### Problem statement
Restate word for word the lines beginning at the one that contains "Continue the Blender" and ending at the one that contains "return -.02-m <"; include both and nothing else.

### Supplied material
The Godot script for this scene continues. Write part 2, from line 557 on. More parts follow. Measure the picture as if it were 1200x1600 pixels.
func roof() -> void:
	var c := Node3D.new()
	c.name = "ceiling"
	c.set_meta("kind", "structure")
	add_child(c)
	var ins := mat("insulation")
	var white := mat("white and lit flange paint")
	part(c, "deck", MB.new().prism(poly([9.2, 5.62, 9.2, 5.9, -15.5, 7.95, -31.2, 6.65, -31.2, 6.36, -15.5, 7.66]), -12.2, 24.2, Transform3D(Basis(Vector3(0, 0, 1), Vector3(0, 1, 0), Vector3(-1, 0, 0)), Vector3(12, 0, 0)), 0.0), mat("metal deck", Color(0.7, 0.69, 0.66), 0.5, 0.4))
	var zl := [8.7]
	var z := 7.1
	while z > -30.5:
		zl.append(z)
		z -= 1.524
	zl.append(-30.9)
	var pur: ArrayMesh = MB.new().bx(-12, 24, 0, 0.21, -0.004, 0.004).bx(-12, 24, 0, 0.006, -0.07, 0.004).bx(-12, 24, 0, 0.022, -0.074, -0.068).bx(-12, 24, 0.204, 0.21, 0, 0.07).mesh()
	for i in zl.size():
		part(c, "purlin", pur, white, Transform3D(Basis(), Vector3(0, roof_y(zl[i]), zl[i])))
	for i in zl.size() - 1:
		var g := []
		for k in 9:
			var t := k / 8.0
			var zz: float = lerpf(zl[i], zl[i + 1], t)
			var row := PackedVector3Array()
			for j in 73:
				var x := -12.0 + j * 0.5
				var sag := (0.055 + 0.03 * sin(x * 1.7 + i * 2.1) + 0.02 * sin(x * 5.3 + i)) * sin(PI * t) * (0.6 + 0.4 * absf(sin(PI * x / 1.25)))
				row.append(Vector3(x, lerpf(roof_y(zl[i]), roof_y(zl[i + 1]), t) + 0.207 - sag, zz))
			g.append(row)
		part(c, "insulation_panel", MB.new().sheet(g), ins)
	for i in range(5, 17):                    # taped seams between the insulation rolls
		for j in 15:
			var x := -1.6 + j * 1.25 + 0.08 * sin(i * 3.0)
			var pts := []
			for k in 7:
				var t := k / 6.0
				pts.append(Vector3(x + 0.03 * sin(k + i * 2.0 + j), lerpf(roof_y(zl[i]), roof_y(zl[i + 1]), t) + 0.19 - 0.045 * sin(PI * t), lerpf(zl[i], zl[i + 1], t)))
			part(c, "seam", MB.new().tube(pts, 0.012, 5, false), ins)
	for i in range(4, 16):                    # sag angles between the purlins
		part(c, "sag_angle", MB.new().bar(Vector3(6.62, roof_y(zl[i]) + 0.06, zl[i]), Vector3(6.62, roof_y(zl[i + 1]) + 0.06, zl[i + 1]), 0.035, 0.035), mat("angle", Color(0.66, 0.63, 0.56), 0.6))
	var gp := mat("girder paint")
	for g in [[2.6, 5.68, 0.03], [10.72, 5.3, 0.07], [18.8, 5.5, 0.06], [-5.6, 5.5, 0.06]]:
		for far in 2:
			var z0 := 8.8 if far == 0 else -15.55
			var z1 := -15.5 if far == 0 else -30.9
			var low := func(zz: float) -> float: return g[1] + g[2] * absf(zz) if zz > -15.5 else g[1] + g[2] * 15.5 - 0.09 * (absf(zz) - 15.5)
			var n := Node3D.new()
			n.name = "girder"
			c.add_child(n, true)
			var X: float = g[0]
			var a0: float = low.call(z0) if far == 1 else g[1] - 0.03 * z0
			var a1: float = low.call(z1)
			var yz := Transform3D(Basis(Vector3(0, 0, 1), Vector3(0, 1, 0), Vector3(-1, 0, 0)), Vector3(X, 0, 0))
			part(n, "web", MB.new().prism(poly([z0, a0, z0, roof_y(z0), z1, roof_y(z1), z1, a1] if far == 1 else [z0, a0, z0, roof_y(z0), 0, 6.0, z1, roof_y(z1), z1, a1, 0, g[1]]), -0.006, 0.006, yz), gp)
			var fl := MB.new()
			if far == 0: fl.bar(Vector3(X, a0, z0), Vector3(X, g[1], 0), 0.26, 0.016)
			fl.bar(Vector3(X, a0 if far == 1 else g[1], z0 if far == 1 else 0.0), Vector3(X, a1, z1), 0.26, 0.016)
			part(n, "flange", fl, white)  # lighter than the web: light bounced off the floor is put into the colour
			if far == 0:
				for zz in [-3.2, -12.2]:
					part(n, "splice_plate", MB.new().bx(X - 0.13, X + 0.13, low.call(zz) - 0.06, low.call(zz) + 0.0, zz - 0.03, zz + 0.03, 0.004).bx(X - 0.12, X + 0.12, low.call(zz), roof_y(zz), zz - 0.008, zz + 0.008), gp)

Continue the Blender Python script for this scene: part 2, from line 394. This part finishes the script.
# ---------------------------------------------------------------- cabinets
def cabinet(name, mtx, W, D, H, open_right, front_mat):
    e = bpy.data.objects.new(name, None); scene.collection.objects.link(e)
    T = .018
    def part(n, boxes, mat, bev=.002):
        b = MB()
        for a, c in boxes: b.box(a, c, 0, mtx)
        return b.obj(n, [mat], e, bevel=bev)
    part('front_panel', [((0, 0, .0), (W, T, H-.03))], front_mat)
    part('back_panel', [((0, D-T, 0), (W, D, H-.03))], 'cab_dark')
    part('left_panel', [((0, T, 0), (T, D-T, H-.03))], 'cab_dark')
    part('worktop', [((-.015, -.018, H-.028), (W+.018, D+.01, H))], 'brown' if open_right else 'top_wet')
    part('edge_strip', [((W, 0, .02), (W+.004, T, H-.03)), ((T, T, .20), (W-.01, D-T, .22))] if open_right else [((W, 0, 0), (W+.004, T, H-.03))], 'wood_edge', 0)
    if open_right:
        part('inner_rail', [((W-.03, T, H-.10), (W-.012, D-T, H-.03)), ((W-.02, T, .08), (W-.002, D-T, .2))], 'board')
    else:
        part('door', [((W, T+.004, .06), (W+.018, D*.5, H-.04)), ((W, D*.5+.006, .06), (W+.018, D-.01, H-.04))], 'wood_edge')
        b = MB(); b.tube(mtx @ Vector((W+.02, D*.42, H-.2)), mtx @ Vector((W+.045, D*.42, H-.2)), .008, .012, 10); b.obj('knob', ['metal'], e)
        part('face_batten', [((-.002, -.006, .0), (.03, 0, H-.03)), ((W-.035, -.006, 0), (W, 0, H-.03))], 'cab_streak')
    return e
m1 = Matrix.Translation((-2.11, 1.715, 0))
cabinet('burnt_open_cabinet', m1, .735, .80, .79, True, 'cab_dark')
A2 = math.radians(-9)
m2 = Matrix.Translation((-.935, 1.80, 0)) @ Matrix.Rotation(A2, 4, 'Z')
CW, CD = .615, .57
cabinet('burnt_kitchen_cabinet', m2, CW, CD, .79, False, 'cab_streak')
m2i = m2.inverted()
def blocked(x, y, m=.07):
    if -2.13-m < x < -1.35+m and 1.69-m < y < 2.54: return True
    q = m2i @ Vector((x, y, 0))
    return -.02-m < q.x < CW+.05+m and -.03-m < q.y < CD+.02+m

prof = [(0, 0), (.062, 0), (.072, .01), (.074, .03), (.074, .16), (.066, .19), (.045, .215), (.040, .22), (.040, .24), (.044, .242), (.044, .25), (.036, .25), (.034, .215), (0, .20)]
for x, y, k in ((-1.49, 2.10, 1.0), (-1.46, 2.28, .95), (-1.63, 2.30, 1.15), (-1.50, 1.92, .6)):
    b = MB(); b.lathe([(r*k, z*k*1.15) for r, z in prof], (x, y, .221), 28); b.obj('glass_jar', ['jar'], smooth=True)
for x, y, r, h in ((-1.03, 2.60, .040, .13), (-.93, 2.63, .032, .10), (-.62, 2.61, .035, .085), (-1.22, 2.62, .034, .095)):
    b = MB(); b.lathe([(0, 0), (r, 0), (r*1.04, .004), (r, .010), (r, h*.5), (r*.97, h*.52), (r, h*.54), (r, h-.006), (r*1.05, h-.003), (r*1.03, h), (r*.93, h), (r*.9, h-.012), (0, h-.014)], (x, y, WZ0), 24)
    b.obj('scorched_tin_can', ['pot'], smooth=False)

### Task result
Continue the Blender Python script for this scene: part 2, from line 394. This part finishes the script.
# ---------------------------------------------------------------- cabinets
def cabinet(name, mtx, W, D, H, open_right, front_mat):
    e = bpy.data.objects.new(name, None); scene.collection.objects.link(e)
    T = .018
    def part(n, boxes, mat, bev=.002):
        b = MB()
        for a, c in boxes: b.box(a, c, 0, mtx)
        return b.obj(n, [mat], e, bevel=bev)
    part('front_panel', [((0, 0, .0), (W, T, H-.03))], front_mat)
    part('back_panel', [((0, D-T, 0), (W, D, H-.03))], 'cab_dark')
    part('left_panel', [((0, T, 0), (T, D-T, H-.03))], 'cab_dark')
    part('worktop', [((-.015, -.018, H-.028), (W+.018, D+.01, H))], 'brown' if open_right else 'top_wet')
    part('edge_strip', [((W, 0, .02), (W+.004, T, H-.03)), ((T, T, .20), (W-.01, D-T, .22))] if open_right else [((W, 0, 0), (W+.004, T, H-.03))], 'wood_edge', 0)
    if open_right:
        part('inner_rail', [((W-.03, T, H-.10), (W-.012, D-T, H-.03)), ((W-.02, T, .08), (W-.002, D-T, .2))], 'board')
    else:
        part('door', [((W, T+.004, .06), (W+.018, D*.5, H-.04)), ((W, D*.5+.006, .06), (W+.018, D-.01, H-.04))], 'wood_edge')
        b = MB(); b.tube(mtx @ Vector((W+.02, D*.42, H-.2)), mtx @ Vector((W+.045, D*.42, H-.2)), .008, .012, 10); b.obj('knob', ['metal'], e)
        part('face_batten', [((-.002, -.006, .0), (.03, 0, H-.03)), ((W-.035, -.006, 0), (W, 0, H-.03))], 'cab_streak')
    return e
m1 = Matrix.Translation((-2.11, 1.715, 0))
cabinet('burnt_open_cabinet', m1, .735, .80, .79, True, 'cab_dark')
A2 = math.radians(-9)
m2 = Matrix.Translation((-.935, 1.80, 0)) @ Matrix.Rotation(A2, 4, 'Z')
CW, CD = .615, .57
cabinet('burnt_kitchen_cabinet', m2, CW, CD, .79, False, 'cab_streak')
m2i = m2.inverted()
def blocked(x, y, m=.07):
    if -2.13-m < x < -1.35+m and 1.69-m < y < 2.54: return True
    q = m2i @ Vector((x, y, 0))
    return -.02-m < q.x < CW+.05+m and -.03-m < q.y < CD+.02+m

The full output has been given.